BELLEVUE, Neb.—The family engagement room at Belleaire Elementary School in the suburbs of Omaha is bustling on a late October morning. Kindergarten teacher Kelsea Heesacker comes in to chat with the school counselor and to grab a winter coat for a little girl who came to school without one. Meghan McCormack, whose job is to visit families in their homes, pulls on her own coat as she hurries outside to meet a mom whose kids aren't old enough for school yet. And Breanna Gruhn-McLaughlin, a family facilitator who plans monthly get-togethers for families, pours over a stack of manuals on how to nurture parent-child relationships.
The hum of activities in the family room represents a much larger initiative. Belleaire is one of 10 schools in the Omaha metropolitan area that are rethinking the scope of early childhood education.
Traditionally, early childhood education focuses on serving children before they reach kindergarten. But more recently, researchers have begun to think about early childhood education as encompassing the first eight years—years that are critical for neural development and where early interventions can have a profound impact in later years.
Omaha’s model draws on that research and looks for systematic ways to link the years before mandatory schooling kicks in with the early elementary school years.

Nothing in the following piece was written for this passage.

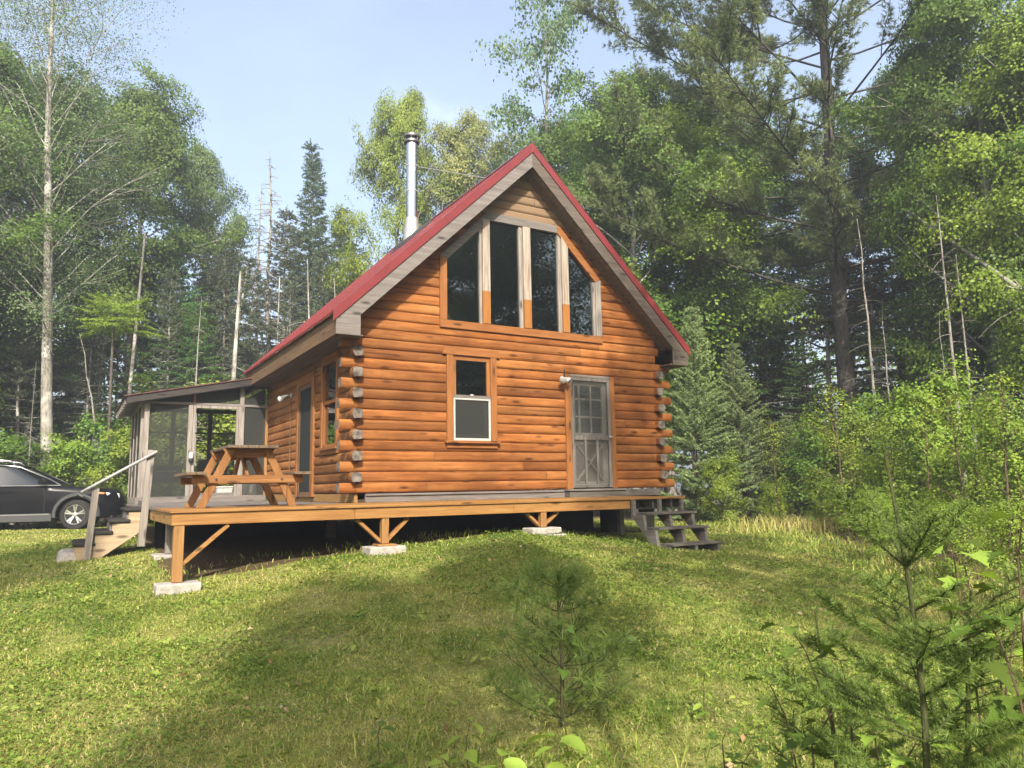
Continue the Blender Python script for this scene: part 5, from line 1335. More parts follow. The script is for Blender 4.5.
d = deciduous(6, 15, 0.50, 2.3, 9000, 0.095, 0.12, limbs=20, clump=0.24, up=(0.5, 1.6), sub=6, lw=0.95, leafup=0.3, branch_r=0.7); K['aspen'] = Proto('aspen_tree', d[0], d[1], BK['birch'], LM['aspen'], 15)
d = deciduous(7, 12, 0.16, 2.8, 90000, 0.078, 0.12, limbs=32, clump=0.31, **BIG); K['bright'] = Proto('maple_tree', d[0], d[1], BK['grey'], LM['bright'], 12)
d = spruce(11, 14, 2.1, 0.10, 58, 8, 0.36, 18, 0.090, 0.034, 0.13, droop=0.45, tip_up=0.35, ragged=0.55, twigstep=0.11, power=0.95, flatness=0.3); K['spruceA'] = Proto('spruce_tree', d[0], d[1], BK['dark'], LM['spruce'], 14)
d = spruce(12, 13, 2.0, 0.08, 48, 7, 0.34, 17, 0.090, 0.034, 0.10, droop=0.5, dead_below=0.45, ragged=0.7, twigstep=0.13, power=0.7, flatness=0.3); K['spruceB'] = Proto('spruce_tree', d[0], d[1], BK['grey'], LM['greyspruce'], 13)
d = spruce(13, 6, 1.55, 0.02, 34, 8, 0.24, 26, 0.052, 0.017, 0.06, droop=0.12, tip_up=0.35, ragged=0.3, twigstep=0.06, power=0.9); K['young'] = Proto('young_spruce', d[0], d[1], BK['dark'], LM['spruce_young'], 6)
d = spruce(14, 10, 2.4, 0.08, 40, 6, 0.36, 18, 0.07, 0.028, 0.10, droop=0.35, tip_up=-0.1, ragged=0.45, twigstep=0.10, power=0.7, flatness=0.8); K['hemlock'] = Proto('hemlock_tree', d[0], d[1], BK['dark'], LM['hemlock'], 10)
d = pine(21, 22, 5.8, 0.20, 0.25, lean=(-0.05, 0.0), nlimb=82); K['pine'] = Proto('white_pine', d[0], d[1], BK['pine'], LM['pine'], 22)
d = dead_tree(22, 13, 1.6, 0.11, n=170, thick=1.3); K['dead'] = Proto('dead_spruce', d, None, BK['pale'], None, 13)
d = dead_tree(23, 11, 1.3, 0.075, base=0.25, n=55, droop=0.7); K['deadB'] = Proto('dead_tree', d, None, BK['pale'], None, 11)
d = dead_tree(24, 10, 0.9, 0.06, base=0.3, n=34, droop=0.5, fine=2, thick=0.6); K['pole'] = Proto('birch_pole', d, None, BK['birch'], None, 10)
d = deciduous(8, 12, 0.62, 2.2, 46000, 0.10, 0.11, limbs=22, clump=0.42, up=(0.3, 1.2), sub=5); K['high'] = Proto('maple_tree', d[0], d[1], BK['grey'], LM['maple'], 12)
d = deciduous(31, 3.0, 0.02, 1.25, 9000, 0.068, 0.022, limbs=17, clump=0.18, up=(0.8, 1.8), sub=4, trunk_k=5); K['shrubA'] = Proto('green_shrub', d[0], d[1], BK['twig'], LM['lime'], 3.0, 'stem', 'foliage')
d = deciduous(32, 2.6, 0.02, 1.2, 9500, 0.058, 0.02, limbs=18, clump=0.17, up=(0.5, 1.6), sub=4, trunk_k=5, lw=0.6); K['shrubB'] = Proto('green_shrub', d[0], d[1], BK['twig'], LM['lime'], 2.6, 'stem', 'foliage')
d = deciduous(33, 3.0, 0.02, 1.3, 9000, 0.072, 0.022, limbs=17, clump=0.20, up=(0.5, 1.5), sub=4, trunk_k=5); K['shrubC'] = Proto('green_shrub', d[0], d[1], BK['twig'], LM['maple'], 3.0, 'stem', 'foliage')
d = deciduous(34, 4.5, 0.15, 0.55, 1500, 0.075, 0.022, limbs=22, clump=0.14, up=(0.8, 2.0), sub=2, trunk_k=5, lw=0.6); K['sapling'] = Proto('tall_sapling', d[0], d[1], BK['twig'], LM['lime'], 4.5, 'stem', 'foliage')
# ------------------------------------------------------------------ the trees that can be told apart, each where it stands
G1, G2, G3, G4 = 'trees of the left wood edge', 'trees behind the cabin', 'trees of the right wood edge', 'shrubs along the clearing'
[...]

So what does this change mean for early childhood educators and school leaders in Omaha? For starters, school leaders have to think about infants and toddlers as part of the school community and reach out to their families early. They need to train educators in the field of child development and psychology. A recent professional development conference for Omaha-area educators, for example, focused on the topics of executive function and self-regulation in babies, preschoolers and young children.